Saudara saudari yang terkasih,
Yesus memberikan wasiat tentang cara dan
ciri hidup yang mutlak dilaksanakan, sebagai tuntutan pada para murid, kalau
mau menjadi murid dan dikenal sebagai murid-muridNya. Para murid mengetahui dua
perintah utama dalam Kitab Suci. Perintah pertama: kasihilah Tuhan Allahmu
dengan segenap hatimu, dengan segenap jiwamu dan dengan segenap akal budimu. Perintah
kedua: kasihilah sesamamu manusia seperti dirimu sendiri. Perintah pertama berbicara
tentang cinta spiritual pada Allah. Perintah kedua tentang cinta sosial pada
sesama dan cinta individual pada diri sendiri. Cinta pada Allah dan pada sesama
diperintahkan, sedangkan cinta pada diri sendiri diandaikan. Pada Perjamuan Malam
Terakhir, Yesus memberi perintah ketiga: “Aku memberikan perintah baru kepadamu
yaitu supaya kamu saling mengasihi sama seperti Aku telah mengasihi kamu demikian
pula kamu harus saling mengasihi. Dengan demikian semua orang akan tahu bahwa
kamu adalah murid-muridKu yaitu jikalau kamu saling mengasihi. Perintah ketiga
yang berbicara tentang cinta eklesial yaitu cinta timbal balik yang menjadi
ciri khas murid-murid Tuhan secara mutlak, diulang dalam Injil hari ini Yohanes
15 ayat 12 dan 17 dua kali. Tampak tanpa ciri khas saling mengasihi ini, tanpa karakter
cinta yang berefek menghadirkan Allah yang adalah kasih, seseorang tak layak
disebut murid Tuhan. Sekelompok orang yang mengakui Yesus baru layak disebut
komunitas murid Yesus kalau hidup saling mengasihi.

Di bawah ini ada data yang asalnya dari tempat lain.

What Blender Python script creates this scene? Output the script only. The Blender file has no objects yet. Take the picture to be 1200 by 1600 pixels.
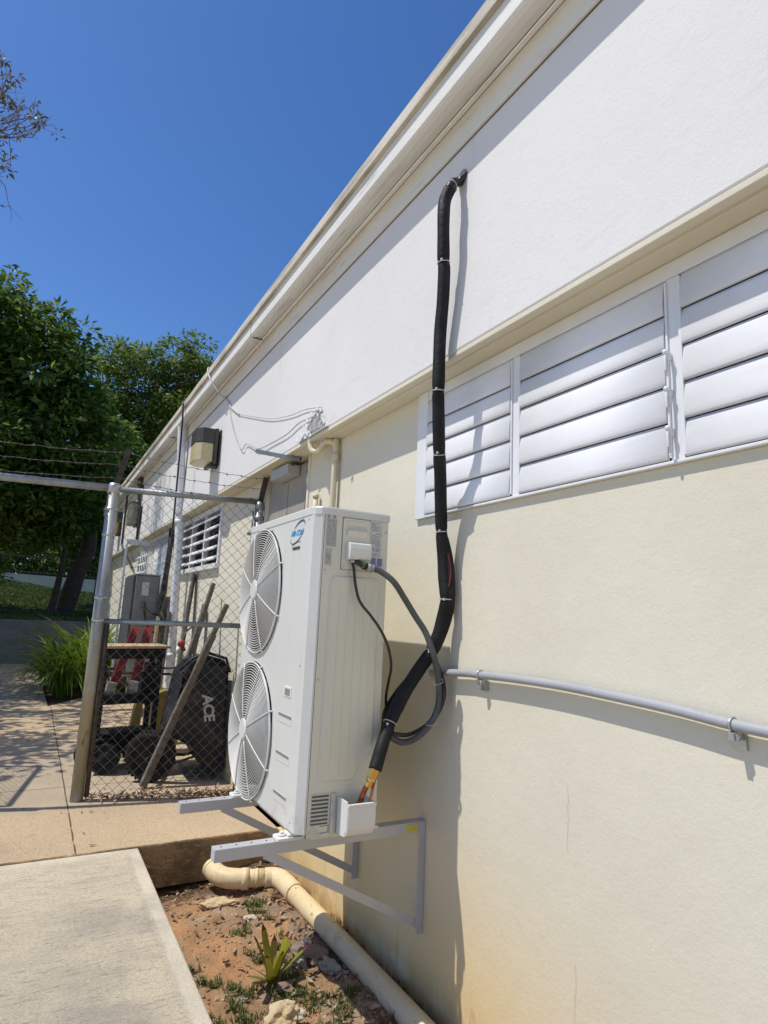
import bpy, math, random
import numpy as np
from mathutils import Vector, Matrix, noise
R = math.radians
SC = bpy.context.scene
COL = SC.collection
random.seed(7); rng = np.random.default_rng(7)

# ---------------------------------------------------------------- camera
cam = bpy.data.cameras.new("camera"); cam_o = bpy.data.objects.new("camera", cam); COL.objects.link(cam_o)
yaw, pitch, roll = 0.50730632, 0.17116882, 0.04513546
fw = Vector((math.sin(yaw)*math.cos(pitch), math.cos(yaw)*math.cos(pitch), math.sin(pitch)))
rt = Vector((math.cos(yaw), -math.sin(yaw), 0)); up = rt.cross(fw)
r2 = rt*math.cos(roll) + up*math.sin(roll); u2 = -rt*math.sin(roll) + up*math.cos(roll)
M = Matrix((r2, u2, -fw)).transposed().to_4x4(); M.translation = Vector((0, 0, 1.66))
cam_o.matrix_world = M
cam.sensor_fit = 'HORIZONTAL'; cam.sensor_width = 36; cam.lens = 28.79; cam.clip_start = .05; cam.clip_end = 2000
SC.camera = cam_o
SC.render.resolution_x = 768; SC.render.resolution_y = 1024
# ---------------------------------------------------------------- sky, sun, exposure
SUND = Vector((1, -.29, -1.96)).normalized()
SUN_EL = math.asin(-SUND.z); SUN_AZ = math.atan2(-SUND.x, -SUND.y)
w = bpy.data.worlds.new("World"); SC.world = w; w.use_nodes = True
nt = w.node_tree; nt.nodes.clear()
sky = nt.nodes.new('ShaderNodeTexSky'); sky.sky_type = 'NISHITA'; sky.sun_disc = False
sky.sun_elevation = SUN_EL; sky.sun_rotation = SUN_AZ; sky.air_density = 1.0; sky.dust_density = 0.6; sky.ozone_density = 3.2; sky.altitude = 300
bg = nt.nodes.new('ShaderNodeBackground'); bg.inputs[1].default_value = 0.15
wo = nt.nodes.new('ShaderNodeOutputWorld'); hs = nt.nodes.new('ShaderNodeHueSaturation'); hs.inputs['Saturation'].default_value = 1.25; hs.inputs['Hue'].default_value = .508; nt.links.new(sky.outputs[0], hs.inputs['Color']); nt.links.new(hs.outputs[0], bg.inputs[0]); nt.links.new(bg.outputs[0], wo.inputs[0])
sl = bpy.data.lights.new("sun", 'SUN'); sl.energy = 4.2; sl.angle = R(.55); sl.color = (1, .95, .86)
so = bpy.data.objects.new("sun", sl); COL.objects.link(so); so.rotation_euler = SUND.to_track_quat('-Z', 'Y').to_euler(); so.location = (-6, 2, 12)
SC.view_settings.view_transform = 'Standard'; SC.view_settings.look = 'None'; SC.view_settings.gamma = 1
SC.view_settings.exposure = 0.0
SC.cycles.max_bounces = 8

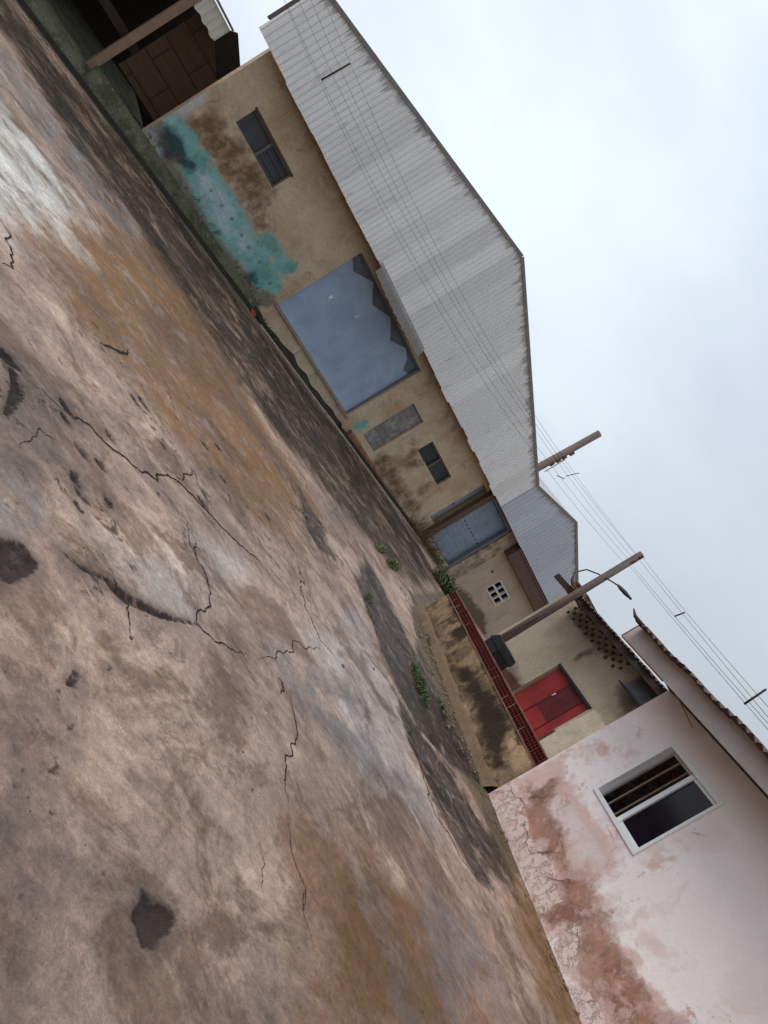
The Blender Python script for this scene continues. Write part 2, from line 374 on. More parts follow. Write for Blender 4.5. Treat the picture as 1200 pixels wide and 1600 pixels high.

Saudara saudari yang terkasih,
apakah gereja saat ini mencerminkan komunitas
murid yang saling mengasihi? Kalau kita masih memikirkan diri sendiri, kelompok
kita sendiri, paroki, keuskupan masing-masing, apakah layak disebut komunitas?
Jangan-jangan kelompok kita masih merupakan suatu gerombolan atau geng yang memikirkan
diri sendiri. Kamu-kamu, saya-saya, orang bilang lu- lu, gua-gua, urusanmu-urusanmu,
urusanku dan urusanku. Saling mengasihi satu sama lain yang lahir dari
pengalaman dikasihi Yesus menjadi karakter utama dalam gereja. Saling mengasihi
menjadi budaya gereja, menjadi nilai bersama, menjadi karakter utama komunitas murid-murid
Yesus.
Marilah kita tunjukkan saat ini bahwa
gereja adalah komuinitas murid Yesus yang saling mengasihi dengan saling peduli.
Kalau kita tak bisa saling mengasihi dalam komunitas internal gereja, bagaimana
mungkin kita bisa peduli dengan tulus hati pada sesama sebangsa seperti yang
dianjurkan dimana-mana untuk saling menjaga tetangga.
Mari kita peduli satu sama lain, tanpa berbicara
soal agama, tapi menekankan kemanusiaan dan kesatuan bangsa Indonesia, sebagai
buah pengalaman saling mengasihi satu sama lain.